### [GIVEN INFORMATION]
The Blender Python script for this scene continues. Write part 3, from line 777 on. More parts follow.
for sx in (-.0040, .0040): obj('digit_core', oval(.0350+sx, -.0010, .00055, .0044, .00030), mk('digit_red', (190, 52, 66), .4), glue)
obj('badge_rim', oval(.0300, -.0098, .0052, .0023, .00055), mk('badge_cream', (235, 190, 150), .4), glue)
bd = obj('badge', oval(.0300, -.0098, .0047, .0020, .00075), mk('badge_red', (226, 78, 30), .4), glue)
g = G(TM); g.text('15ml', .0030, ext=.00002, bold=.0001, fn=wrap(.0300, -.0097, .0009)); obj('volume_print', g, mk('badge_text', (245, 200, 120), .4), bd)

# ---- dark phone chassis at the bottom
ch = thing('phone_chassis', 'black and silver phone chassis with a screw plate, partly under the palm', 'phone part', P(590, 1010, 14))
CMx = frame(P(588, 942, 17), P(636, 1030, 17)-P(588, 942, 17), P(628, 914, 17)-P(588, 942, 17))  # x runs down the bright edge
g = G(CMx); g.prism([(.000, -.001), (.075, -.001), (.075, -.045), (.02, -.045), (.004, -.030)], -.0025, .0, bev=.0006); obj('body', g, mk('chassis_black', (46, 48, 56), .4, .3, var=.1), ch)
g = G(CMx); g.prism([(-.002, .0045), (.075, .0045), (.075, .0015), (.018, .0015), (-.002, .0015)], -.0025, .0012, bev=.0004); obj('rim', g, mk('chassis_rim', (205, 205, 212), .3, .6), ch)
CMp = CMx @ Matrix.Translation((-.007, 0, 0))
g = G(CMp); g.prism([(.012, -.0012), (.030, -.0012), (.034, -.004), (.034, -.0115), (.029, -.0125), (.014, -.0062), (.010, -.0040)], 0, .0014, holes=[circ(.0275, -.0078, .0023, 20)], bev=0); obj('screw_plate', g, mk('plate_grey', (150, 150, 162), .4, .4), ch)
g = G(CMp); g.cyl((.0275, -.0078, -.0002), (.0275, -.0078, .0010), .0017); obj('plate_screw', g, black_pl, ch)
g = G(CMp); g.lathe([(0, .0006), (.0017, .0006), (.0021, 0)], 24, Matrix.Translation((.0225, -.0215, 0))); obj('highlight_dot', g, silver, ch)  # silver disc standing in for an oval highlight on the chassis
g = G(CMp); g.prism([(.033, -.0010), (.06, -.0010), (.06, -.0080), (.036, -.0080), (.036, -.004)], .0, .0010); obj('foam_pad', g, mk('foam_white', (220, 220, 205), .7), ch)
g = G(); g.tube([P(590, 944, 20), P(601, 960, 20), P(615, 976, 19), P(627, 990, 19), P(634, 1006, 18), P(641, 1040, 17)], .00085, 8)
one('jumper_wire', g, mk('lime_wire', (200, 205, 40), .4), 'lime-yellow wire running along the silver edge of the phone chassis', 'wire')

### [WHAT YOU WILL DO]
Please print exactly what appears from the first line of the data through the line with "120), .4), bd)", including both of those lines and nothing past them.

### [TASK RESPONSE]
The Blender Python script for this scene continues. Write part 3, from line 777 on. More parts follow.
for sx in (-.0040, .0040): obj('digit_core', oval(.0350+sx, -.0010, .00055, .0044, .00030), mk('digit_red', (190, 52, 66), .4), glue)
obj('badge_rim', oval(.0300, -.0098, .0052, .0023, .00055), mk('badge_cream', (235, 190, 150), .4), glue)
bd = obj('badge', oval(.0300, -.0098, .0047, .0020, .00075), mk('badge_red', (226, 78, 30), .4), glue)
g = G(TM); g.text('15ml', .0030, ext=.00002, bold=.0001, fn=wrap(.0300, -.0097, .0009)); obj('volume_print', g, mk('badge_text', (245, 200, 120), .4), bd)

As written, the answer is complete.